Our society does everything possible to facilitate this walk away. Many are the false gods in our modern pantheon—individualism, materialism, health, wealth, hedonism and others. There is no more hellish existence than the worship of these false gods, which will always deceive and never keep their promises. However, the worst of these gods is when people set themselves up as gods. They then experience the tyranny of their enslaving passions.

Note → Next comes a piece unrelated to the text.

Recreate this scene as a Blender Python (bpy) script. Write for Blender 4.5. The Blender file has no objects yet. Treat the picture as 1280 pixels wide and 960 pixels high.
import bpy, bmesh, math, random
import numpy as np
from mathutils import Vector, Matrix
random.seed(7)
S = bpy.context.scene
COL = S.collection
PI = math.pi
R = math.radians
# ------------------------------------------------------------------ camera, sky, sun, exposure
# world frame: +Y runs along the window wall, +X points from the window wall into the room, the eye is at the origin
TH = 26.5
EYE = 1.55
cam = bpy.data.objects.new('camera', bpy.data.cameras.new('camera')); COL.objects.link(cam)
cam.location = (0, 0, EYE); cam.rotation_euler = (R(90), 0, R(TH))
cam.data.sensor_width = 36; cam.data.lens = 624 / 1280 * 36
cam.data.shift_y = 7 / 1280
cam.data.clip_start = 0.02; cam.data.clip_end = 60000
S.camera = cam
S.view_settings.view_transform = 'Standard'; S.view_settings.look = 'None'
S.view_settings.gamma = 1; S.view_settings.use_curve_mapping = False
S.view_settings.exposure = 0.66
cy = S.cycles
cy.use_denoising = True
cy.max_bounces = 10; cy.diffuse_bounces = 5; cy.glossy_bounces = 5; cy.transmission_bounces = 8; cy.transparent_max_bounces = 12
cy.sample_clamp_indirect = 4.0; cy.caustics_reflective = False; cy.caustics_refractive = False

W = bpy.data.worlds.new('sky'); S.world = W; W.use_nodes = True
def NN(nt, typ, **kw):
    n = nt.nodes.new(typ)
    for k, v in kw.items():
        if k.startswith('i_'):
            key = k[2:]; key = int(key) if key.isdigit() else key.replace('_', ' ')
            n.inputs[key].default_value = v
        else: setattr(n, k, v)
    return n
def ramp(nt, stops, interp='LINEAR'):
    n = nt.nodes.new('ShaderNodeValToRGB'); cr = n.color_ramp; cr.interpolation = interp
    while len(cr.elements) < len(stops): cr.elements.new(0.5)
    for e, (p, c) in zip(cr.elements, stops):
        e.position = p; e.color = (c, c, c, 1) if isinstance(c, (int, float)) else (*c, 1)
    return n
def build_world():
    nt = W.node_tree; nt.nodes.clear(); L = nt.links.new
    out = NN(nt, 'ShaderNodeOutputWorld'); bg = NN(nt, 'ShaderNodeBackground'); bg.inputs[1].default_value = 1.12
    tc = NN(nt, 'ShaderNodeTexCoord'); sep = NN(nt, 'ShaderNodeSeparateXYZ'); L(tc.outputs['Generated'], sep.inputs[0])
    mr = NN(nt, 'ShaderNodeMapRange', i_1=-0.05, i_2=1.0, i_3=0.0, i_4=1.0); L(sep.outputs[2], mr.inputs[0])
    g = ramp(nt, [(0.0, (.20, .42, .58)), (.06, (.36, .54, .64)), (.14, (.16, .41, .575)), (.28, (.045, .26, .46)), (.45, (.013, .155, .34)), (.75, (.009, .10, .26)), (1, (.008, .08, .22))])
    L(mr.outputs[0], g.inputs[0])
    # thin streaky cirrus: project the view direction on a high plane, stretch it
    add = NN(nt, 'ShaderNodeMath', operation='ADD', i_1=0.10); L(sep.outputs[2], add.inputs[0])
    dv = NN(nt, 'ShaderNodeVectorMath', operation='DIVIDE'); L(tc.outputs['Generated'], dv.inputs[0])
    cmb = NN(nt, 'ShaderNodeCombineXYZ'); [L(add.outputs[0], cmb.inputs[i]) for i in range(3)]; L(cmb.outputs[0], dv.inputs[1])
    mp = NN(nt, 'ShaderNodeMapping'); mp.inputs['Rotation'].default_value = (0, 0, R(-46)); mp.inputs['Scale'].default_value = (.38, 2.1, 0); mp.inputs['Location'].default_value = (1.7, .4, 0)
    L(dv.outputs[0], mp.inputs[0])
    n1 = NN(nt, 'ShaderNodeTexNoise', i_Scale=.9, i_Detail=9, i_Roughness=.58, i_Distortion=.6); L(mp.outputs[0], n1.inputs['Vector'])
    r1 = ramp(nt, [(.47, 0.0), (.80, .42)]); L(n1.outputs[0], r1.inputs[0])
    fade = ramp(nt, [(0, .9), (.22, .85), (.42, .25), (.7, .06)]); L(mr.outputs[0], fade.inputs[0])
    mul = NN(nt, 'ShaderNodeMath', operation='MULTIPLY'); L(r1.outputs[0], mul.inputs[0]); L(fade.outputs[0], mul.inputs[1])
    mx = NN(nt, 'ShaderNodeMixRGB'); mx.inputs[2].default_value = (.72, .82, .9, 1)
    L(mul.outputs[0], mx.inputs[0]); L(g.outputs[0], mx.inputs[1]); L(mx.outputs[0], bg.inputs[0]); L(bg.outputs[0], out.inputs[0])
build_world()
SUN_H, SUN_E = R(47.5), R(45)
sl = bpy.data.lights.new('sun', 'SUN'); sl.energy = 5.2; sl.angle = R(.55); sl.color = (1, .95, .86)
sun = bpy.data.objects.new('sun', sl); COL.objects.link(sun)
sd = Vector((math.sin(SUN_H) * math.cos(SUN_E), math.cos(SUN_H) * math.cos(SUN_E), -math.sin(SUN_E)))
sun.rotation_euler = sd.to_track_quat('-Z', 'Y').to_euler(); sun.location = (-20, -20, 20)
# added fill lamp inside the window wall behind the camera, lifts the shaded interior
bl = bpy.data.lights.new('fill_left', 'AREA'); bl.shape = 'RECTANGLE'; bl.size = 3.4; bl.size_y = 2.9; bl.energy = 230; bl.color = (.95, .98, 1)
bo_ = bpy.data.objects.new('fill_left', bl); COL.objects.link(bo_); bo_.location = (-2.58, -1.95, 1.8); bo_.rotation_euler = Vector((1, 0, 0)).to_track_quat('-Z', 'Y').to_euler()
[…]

The walk away from God is made worse by the crisis inside the Church that has confused and led so many astray. People no longer find the certainty they crave. Instead, they stumble into new theological trends that promote a walk-away morality. They find infantile services, which represent a general walk-away from our duty to worship God. A feel-good spirituality walks away from the Way of the Cross. Even the idea of God is no longer a just yet benevolent God but a being that suits our every fancy.
Restless and Searching
Thus, it is no surprise that people are frustrated—even in the business world. It should astonish no one that young people are so affected since they are empowered with an increasing number of ways of walking away. This can especially be seen in our culture’s obsession for escape found in the experience of drugs, sexual promiscuity, and virtual fantasies.
However, it is this ever-increasing restlessness that might provide a response to our walk-away world. When societies lose their bearings, they often generate an intensely contrary movement whereby people start pondering their origins, purpose, and fundamental assumptions. In this case, it would be the Christian wellspring from whence they came. Some people in our walk-away world are now searching for causes to embrace. In spite of the crisis, they look to the Church for the faith, hope, and charity they lack. With the discreet help of Divine Grace, they seek out the God from whom they once fled.
More importantly many are coming to realize that the problems we now face have no human solution. They are so grave and ubiquitous that there is no walking away from them. They then learn that the only solution is to confide in God and the Blessed Mother, especially in light of the Fatima message. They will never walk away from us.